The now 101-year-old millionaire was “euphoric” whenever Edwards arrived at her farmhouse to flirt and hustle her for cash, said Bryan Huffman, an interior designer who became one of her closest confidants.

“She liked how he looked, what he espoused and what good he could do for the country,” Huffman told the Greensboro, NC, federal jury, echoing other witnesses who said Mellon had been in love with Edwards since meeting him in 2004, when she was still a spry 94.

Mellon’s hugely generous campaign donations — funneled through Huffman and top campaign aide Andrew Young — were allegedly used to hide Hunter from the public.

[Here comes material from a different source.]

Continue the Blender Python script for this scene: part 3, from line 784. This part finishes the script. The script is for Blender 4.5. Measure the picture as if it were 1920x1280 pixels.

Federal prosecutors say that was a violation of campaign-finance laws for which the onetime presidential contender faces up to 30 years in prison.

Huffman, speaking in a genteel drawl and dressed in a flamboyant checked blazer with matching tie, was the caricature of a Southern dandy as he detailed Mellon’s infatuation with Edwards.

“There goes the next president of the United States,” Huffman, 48, recounted her saying after a December 2005 meeting with Edwards at her 4,000-acre estate.

She had also reached out to him after the controversy over his $400 haircut in 2007, and offered to pick up the tab for such expenses.

“The campaign gave [Mellon] a wonderful focus and something to hold on to,” Huffman said. Every phone call from Edwards “always made her extremely happy.”

Mellon’s daughter, Eliza, had been in a car accident and was a quadriplegic, Huffman said.

There was one thing she didn’t like about Edwards — his wife, Elizabeth.

Edwards offered to visit the Gillette heiress while Eliza was dying, but said he’d bring his wife. Bunny told him not to bother coming.

“Unless Mrs. Edwards could come then Mr. Edwards couldn’t come,” Huffman recalled.

Bunny was “frustrated” because she had sent scallops down from Nantucket for the lunch, Huffman said. “It was just so upsetting for her.”

Mellon — who saw a Bobby Kennedy figure in Edwards — thought her contributions were for off-the-books campaign expenses, not for a mistress.

“She was having fun with this,” Huffman said, describing how they’d cut checks totalling some $750,000 with memos like “for furniture” in a bid to fool her personal attorney.

As recently as last year, Mellon said she was still devoted to Edwards. “He would have been a great president,” she told Newsweek in July.